Le 12 décembre 2015, Brahim Zaibat, un danseur et chorégraphe, a mis en ligne sur les réseaux sociaux un “selfie” qu’il avait pris deux ans auparavant, le montrant dans un avion, dans un fauteuil juste derrière celui où Jean-Marie Le Pen, le président d’honneur du Front National, s’était endormi.
Mr. Zaibat ajouta ce commentaire sous le “selfie”: “Mettez les KO demain en allant tous voter. Pour préserver notre France fraternelle!!!”Mr.
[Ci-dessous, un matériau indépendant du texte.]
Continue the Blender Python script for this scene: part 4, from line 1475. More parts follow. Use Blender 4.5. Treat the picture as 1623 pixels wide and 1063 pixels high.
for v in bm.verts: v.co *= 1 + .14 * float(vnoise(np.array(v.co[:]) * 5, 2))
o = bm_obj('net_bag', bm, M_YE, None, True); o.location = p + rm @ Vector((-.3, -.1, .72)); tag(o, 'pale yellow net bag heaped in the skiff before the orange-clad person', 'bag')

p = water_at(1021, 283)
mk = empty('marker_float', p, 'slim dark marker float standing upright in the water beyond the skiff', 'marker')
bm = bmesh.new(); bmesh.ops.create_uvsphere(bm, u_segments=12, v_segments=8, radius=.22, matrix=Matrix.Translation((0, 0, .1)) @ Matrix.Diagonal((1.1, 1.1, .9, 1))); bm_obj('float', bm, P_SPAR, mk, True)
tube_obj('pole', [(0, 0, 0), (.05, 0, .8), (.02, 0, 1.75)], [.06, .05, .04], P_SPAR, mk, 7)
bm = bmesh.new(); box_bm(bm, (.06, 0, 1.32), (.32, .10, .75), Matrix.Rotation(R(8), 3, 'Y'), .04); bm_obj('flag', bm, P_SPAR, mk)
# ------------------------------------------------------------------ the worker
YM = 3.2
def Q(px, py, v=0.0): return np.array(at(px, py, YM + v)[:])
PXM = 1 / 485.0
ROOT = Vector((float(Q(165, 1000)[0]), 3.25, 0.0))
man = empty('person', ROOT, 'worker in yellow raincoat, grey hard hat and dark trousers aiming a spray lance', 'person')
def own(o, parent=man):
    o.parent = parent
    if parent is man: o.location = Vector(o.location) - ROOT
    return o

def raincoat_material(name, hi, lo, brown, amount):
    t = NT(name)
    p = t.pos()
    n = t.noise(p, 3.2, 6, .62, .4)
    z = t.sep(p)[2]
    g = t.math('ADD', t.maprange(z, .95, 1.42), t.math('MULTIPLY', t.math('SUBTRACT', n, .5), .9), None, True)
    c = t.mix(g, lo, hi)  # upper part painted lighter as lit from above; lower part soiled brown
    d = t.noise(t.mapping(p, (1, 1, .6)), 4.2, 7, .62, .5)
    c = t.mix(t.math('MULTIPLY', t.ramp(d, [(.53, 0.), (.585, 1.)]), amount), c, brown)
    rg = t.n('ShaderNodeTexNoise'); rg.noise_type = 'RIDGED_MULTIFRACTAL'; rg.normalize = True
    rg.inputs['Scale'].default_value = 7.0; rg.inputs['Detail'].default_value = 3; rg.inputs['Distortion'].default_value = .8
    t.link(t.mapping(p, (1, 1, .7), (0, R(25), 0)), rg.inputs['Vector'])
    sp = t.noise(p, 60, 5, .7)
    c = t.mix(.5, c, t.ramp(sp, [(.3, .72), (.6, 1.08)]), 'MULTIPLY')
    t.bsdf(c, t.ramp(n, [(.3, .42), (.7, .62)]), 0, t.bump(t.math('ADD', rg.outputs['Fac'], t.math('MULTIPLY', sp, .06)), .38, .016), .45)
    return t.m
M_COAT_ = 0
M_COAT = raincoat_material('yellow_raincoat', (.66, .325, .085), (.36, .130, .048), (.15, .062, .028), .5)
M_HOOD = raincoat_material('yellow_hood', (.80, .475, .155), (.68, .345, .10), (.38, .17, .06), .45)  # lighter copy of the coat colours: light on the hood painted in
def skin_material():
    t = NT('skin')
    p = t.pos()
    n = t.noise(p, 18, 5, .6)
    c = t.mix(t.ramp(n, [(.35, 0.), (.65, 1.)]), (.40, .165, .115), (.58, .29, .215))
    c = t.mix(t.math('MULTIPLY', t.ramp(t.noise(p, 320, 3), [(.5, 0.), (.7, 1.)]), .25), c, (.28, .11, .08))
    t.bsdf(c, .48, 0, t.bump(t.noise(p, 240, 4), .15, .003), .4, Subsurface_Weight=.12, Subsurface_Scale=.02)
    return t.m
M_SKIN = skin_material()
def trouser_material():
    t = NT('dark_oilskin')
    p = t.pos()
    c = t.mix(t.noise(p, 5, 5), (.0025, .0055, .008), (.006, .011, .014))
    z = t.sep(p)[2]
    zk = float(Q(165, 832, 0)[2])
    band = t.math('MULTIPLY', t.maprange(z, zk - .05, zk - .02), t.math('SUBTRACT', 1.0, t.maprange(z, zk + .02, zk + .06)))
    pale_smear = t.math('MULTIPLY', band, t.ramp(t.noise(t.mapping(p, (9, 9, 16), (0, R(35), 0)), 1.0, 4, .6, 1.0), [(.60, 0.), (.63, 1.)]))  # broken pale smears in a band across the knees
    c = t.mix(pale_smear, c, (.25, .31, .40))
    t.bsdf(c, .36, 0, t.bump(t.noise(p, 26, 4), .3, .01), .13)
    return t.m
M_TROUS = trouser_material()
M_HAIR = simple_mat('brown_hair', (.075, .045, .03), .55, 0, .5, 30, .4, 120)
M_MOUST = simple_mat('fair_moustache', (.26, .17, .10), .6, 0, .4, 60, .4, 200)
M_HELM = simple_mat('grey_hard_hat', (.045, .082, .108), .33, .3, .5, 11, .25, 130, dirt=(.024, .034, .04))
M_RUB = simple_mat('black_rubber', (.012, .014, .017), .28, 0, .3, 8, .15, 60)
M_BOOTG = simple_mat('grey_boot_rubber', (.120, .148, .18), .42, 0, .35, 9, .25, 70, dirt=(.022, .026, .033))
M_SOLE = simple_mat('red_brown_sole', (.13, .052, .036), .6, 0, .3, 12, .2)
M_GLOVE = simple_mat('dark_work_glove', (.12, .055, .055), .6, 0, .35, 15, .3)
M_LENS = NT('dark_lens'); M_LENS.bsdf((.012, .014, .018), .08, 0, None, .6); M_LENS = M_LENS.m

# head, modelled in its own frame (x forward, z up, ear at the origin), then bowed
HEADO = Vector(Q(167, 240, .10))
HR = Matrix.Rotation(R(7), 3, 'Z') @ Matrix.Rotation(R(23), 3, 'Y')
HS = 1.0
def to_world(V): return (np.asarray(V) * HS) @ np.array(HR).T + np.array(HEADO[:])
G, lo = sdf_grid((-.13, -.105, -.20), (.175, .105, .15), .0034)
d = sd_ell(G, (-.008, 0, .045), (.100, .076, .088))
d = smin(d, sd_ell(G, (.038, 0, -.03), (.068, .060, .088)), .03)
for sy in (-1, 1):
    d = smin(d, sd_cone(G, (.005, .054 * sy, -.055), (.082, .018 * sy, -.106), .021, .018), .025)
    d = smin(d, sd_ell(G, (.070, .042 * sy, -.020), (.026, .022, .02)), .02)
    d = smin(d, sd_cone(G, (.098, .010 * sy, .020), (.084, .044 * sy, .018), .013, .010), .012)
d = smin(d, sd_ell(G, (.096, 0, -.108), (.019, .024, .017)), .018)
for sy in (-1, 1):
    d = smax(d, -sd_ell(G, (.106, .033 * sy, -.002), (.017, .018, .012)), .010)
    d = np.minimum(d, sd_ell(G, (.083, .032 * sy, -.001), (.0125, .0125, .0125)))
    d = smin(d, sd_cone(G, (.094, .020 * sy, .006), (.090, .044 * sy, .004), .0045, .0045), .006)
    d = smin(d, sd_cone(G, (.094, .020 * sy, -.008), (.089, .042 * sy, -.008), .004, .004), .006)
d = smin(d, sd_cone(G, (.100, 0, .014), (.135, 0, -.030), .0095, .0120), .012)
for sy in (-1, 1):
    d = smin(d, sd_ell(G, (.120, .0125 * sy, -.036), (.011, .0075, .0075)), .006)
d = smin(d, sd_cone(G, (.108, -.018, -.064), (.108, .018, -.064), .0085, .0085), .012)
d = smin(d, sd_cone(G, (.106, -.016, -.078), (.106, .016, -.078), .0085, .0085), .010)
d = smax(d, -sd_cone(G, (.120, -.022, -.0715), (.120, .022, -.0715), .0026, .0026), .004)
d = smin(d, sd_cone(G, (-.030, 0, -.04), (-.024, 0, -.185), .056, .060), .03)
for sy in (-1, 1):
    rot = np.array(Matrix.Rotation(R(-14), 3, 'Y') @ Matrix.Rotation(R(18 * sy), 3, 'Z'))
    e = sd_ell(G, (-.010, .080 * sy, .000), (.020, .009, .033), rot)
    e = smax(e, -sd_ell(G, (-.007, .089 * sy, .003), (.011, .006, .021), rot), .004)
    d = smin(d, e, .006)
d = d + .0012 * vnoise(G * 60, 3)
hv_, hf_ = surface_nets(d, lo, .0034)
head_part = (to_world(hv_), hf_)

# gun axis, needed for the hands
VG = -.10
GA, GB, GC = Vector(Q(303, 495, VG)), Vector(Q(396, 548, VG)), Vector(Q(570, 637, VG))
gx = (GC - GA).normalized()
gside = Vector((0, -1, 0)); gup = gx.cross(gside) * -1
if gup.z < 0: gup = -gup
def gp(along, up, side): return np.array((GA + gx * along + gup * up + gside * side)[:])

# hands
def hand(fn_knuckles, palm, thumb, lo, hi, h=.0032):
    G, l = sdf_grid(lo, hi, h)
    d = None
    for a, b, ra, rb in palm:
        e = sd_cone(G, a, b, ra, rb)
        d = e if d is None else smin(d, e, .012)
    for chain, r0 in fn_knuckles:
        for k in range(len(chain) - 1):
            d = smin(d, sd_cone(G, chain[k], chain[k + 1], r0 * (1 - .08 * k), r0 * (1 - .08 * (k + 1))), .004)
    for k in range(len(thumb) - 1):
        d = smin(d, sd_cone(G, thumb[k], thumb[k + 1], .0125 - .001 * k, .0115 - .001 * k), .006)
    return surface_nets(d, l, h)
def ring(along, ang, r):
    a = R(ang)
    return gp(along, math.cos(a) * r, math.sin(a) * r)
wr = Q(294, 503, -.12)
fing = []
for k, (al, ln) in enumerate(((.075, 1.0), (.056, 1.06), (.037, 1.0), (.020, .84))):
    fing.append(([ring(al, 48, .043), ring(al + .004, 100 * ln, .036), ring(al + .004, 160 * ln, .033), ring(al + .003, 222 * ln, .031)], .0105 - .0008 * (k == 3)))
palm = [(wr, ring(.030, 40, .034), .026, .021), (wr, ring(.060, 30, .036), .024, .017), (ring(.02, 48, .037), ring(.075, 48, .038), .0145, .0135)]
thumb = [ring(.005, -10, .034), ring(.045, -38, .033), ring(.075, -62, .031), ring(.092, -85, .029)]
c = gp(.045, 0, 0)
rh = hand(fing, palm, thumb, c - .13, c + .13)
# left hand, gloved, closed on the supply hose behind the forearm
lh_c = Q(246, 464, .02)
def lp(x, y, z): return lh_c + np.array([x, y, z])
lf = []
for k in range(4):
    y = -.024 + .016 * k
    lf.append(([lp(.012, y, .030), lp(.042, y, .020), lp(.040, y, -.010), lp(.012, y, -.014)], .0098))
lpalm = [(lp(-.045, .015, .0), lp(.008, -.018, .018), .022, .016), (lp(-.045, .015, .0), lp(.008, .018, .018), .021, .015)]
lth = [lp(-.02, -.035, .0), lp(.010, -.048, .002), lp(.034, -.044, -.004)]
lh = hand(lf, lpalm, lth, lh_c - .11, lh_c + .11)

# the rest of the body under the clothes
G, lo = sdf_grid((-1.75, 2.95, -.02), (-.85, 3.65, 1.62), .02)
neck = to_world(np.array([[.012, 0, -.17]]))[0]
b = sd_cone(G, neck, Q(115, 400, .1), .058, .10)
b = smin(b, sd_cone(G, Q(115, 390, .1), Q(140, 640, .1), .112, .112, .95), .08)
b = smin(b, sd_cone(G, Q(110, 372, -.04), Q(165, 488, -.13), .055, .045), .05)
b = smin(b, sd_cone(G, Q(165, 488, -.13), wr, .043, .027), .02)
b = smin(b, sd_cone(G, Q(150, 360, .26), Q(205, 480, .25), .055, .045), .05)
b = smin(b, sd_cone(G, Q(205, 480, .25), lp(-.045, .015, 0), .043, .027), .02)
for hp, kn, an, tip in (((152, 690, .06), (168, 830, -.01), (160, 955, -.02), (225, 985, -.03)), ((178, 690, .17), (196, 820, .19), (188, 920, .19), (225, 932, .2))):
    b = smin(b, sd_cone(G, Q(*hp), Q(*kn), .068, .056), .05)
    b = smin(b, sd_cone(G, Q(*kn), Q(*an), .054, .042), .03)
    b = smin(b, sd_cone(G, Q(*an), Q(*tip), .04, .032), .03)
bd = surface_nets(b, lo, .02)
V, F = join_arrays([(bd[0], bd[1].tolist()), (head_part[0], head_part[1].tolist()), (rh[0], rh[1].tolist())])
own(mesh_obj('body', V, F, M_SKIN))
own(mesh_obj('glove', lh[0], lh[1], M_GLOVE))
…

Zaibat faisait référence au second tour des élections régionales, qui devaient avoir lieu le lendemain 13 décembre 2015, alors que le Front National était arrivé au premier tour en tête de six des treize régions.
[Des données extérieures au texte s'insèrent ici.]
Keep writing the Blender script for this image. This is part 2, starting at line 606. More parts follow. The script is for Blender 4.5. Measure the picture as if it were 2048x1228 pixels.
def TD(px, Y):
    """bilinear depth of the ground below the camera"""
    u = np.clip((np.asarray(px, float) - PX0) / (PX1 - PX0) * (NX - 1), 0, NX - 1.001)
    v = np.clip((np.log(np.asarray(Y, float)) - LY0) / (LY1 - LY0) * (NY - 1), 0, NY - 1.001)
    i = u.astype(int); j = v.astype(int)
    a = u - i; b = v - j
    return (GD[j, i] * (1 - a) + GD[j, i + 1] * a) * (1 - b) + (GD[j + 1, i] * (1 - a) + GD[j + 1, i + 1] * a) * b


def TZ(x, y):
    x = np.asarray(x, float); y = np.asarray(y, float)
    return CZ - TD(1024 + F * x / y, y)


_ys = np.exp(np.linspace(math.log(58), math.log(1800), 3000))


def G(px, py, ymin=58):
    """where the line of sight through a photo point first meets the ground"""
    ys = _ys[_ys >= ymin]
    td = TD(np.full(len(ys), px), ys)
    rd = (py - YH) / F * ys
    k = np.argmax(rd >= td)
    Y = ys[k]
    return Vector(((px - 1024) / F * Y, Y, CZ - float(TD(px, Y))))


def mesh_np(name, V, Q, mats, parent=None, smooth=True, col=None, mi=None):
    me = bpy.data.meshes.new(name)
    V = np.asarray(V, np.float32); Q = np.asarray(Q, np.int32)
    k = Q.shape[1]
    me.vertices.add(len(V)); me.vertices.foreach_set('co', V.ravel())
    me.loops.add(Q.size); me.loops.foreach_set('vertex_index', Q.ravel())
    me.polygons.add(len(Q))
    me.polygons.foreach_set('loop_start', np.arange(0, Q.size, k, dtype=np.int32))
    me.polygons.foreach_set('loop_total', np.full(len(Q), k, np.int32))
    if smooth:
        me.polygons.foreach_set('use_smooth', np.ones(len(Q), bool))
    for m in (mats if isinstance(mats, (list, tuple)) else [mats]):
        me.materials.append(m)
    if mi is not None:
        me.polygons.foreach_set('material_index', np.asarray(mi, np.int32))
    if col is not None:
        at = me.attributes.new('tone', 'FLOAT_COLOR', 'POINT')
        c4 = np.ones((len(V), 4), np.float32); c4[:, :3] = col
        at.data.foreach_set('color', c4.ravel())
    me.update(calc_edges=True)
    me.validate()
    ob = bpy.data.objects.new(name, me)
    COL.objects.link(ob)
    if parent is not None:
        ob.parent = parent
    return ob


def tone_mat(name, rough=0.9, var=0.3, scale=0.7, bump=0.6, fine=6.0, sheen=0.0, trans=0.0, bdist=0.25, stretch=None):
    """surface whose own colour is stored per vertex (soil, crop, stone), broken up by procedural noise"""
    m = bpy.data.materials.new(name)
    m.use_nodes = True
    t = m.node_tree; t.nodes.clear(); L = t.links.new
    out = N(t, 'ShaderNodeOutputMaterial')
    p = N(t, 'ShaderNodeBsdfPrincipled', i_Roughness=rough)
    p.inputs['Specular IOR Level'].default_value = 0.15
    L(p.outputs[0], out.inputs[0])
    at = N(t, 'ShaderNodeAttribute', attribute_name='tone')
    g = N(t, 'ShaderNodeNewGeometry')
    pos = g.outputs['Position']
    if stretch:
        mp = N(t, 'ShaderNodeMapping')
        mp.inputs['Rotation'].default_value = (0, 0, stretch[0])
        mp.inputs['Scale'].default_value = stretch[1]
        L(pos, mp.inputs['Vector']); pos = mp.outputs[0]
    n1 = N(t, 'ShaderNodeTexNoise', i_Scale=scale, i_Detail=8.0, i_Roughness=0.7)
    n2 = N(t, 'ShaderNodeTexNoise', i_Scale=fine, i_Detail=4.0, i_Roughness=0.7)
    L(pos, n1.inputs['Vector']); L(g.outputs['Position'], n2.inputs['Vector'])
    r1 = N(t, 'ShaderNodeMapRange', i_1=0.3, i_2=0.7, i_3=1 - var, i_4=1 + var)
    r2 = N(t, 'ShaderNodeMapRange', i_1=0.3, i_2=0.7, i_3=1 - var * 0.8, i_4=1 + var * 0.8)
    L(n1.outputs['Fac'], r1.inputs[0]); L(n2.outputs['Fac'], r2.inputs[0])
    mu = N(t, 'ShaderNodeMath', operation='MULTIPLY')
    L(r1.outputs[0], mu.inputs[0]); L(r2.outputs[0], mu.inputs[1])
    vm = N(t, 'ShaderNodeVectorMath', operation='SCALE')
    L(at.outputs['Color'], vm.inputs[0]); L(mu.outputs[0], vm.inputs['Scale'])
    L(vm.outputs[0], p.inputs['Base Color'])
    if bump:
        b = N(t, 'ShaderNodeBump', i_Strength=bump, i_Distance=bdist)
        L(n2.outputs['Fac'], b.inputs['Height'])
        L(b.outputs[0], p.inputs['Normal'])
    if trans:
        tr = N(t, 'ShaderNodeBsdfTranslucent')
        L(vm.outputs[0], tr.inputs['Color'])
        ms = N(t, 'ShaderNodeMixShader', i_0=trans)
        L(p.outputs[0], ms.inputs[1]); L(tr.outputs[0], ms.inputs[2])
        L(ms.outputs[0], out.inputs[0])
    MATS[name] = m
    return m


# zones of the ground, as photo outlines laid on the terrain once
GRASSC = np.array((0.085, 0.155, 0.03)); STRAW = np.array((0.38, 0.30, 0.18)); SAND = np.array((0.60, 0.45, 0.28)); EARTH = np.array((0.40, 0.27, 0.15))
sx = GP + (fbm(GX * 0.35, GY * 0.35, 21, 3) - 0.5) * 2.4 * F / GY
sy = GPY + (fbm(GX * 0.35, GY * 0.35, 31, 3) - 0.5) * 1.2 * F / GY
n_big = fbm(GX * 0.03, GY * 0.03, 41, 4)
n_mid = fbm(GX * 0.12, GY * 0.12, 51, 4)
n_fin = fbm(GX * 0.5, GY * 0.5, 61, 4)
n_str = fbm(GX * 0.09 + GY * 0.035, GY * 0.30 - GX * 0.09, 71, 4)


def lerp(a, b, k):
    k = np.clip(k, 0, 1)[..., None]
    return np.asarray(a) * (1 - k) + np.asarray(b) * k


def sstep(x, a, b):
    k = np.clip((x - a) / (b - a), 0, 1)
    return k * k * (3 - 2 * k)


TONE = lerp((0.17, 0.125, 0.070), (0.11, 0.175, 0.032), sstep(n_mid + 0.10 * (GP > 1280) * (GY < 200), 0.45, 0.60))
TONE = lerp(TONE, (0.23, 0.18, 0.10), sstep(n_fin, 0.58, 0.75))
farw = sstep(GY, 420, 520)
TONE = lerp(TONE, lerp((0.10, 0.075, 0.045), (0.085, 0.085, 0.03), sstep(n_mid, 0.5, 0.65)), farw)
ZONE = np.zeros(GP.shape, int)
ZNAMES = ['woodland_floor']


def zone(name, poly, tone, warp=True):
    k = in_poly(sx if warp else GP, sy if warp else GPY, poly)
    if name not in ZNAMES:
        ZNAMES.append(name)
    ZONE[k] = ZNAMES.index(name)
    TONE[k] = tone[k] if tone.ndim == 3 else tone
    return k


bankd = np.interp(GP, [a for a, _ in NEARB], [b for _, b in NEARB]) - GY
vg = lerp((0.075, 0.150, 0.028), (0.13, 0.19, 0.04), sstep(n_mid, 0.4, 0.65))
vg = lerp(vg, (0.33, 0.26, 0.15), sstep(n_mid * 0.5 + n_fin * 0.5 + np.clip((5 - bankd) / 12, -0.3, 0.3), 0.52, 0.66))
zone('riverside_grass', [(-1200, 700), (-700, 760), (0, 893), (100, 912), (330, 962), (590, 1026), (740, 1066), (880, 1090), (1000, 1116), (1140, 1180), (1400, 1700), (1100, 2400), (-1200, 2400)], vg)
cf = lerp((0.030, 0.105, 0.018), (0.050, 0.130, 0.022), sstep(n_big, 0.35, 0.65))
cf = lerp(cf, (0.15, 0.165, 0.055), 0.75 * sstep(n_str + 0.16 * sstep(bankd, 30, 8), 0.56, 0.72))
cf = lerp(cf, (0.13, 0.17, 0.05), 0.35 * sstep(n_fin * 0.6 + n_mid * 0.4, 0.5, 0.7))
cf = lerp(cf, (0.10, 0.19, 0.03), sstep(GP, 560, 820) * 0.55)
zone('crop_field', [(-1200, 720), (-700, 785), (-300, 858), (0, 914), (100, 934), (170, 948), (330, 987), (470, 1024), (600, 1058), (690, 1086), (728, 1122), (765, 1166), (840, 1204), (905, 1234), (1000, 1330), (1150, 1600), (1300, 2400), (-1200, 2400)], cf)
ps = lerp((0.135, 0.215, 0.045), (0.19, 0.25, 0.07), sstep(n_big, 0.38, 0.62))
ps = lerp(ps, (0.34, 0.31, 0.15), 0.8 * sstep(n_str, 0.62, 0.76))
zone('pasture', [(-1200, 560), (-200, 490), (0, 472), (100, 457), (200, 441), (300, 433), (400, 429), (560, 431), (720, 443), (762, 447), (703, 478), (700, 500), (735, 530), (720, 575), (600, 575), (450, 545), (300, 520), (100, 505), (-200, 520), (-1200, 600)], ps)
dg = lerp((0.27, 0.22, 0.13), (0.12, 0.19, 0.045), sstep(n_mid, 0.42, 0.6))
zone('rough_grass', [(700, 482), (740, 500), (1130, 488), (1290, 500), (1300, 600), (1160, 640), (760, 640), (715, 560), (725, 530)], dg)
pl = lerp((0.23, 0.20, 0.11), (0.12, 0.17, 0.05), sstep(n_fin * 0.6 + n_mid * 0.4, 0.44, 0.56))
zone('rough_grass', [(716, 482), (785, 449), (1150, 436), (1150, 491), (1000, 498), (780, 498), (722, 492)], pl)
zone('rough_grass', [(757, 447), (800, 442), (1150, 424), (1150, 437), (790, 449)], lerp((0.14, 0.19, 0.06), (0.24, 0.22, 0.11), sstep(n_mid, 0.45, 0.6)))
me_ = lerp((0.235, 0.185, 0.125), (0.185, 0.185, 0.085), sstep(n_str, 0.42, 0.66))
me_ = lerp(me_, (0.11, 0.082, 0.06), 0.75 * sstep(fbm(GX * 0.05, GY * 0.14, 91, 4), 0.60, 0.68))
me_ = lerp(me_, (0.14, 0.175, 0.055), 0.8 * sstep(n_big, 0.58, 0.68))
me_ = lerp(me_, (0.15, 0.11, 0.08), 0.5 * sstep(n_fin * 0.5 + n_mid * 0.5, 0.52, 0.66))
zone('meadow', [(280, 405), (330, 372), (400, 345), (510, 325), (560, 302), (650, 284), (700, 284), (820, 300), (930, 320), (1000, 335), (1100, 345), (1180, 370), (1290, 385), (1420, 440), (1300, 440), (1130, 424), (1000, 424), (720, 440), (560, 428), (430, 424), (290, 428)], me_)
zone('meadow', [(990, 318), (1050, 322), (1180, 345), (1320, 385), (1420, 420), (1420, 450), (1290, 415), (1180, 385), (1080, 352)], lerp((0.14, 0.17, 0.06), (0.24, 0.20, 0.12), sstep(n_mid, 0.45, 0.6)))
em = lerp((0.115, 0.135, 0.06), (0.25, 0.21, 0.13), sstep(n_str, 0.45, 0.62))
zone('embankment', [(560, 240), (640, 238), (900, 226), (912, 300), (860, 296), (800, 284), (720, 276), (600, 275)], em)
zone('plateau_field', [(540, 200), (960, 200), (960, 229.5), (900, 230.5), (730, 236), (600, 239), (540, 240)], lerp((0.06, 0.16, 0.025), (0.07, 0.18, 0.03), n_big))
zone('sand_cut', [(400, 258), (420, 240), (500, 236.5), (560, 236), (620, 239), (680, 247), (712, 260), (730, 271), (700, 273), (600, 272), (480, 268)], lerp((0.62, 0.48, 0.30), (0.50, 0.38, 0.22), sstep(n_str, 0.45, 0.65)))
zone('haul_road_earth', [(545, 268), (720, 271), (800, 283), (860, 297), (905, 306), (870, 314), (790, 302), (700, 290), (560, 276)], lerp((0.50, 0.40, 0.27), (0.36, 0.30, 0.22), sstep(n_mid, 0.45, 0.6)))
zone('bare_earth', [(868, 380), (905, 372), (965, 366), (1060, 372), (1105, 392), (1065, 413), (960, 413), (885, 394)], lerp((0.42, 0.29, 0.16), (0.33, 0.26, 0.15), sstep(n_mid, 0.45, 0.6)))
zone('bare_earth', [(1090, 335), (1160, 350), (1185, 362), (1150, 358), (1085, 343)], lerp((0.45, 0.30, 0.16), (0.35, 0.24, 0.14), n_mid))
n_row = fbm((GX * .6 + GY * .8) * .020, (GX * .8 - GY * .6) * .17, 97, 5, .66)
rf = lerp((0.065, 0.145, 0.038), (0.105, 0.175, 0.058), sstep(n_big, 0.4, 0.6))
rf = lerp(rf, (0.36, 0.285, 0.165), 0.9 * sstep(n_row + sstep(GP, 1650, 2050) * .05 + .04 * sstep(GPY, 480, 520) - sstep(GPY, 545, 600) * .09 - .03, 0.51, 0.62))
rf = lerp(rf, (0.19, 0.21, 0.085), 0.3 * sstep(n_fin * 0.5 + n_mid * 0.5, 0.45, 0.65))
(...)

M.Le Pen prit ombrage de cette photographie et considéra qu’il s’agissait d’une atteinte à sa vie privée et à son droit à l’image. Il assigna M. Zaibat en référé le 31 décembre 2015, et demanda au Tribunal de Grande Instance (TGI) de Paris d’ordonner la suppression du selfie, son interdiction de diffusion, la diffusion d’un message accompagnant la mesure de retrait, la publication de la disposition dans VSD, Closer et Paris Match, ainsi que le versement d’une indemnité provisionnelle de 50 000 euros.
Mr. Zaibat argumenta en défense que devoir retirer ce selfie porterait atteinte à sa liberté d’expression telle que protégée par l’article 10 de la Convention européenne de sauvegarde des droits de l’homme (CESDH). Selon M. Zaibat, il n’avait « pas outrepassé les limites de la liberté d’expression, sur un mode humoristique, dans le contexte d’un débat politique, sur un sujet d’intérêt général ». Selon lui, le selfie était un cliché pris en public, qui représentait avec humour un homme politique dont le parti était alors dans les feux de l’actualité.
Mais le juge des référés, au visa de l’article 9 du Code civil et de l’article 8 de la CESDH, protégeant tous deux la vie privée, considéra que le selfie portait atteinte au droit à l’image et à la vie privée de M. Le Pen. Mais il considéra que, puisque le “selfie” n’était « ni dégradant, ni malveillant », il n’y avait lieu d’allouer au politicien qu’un euro d’indemnité. En revanche, le juge des référés interdit à Mr. Zaibat de publier à nouveau la photographie et ce, sous astreinte de 1 000 euros par infraction constatée, Tribunal de grande instance, Paris, (ord. réf.), 10 février 2016, J-M. Le Pen c/ B. Zaibat. M. Zaibat a fait appel de l’ordonnance de référé.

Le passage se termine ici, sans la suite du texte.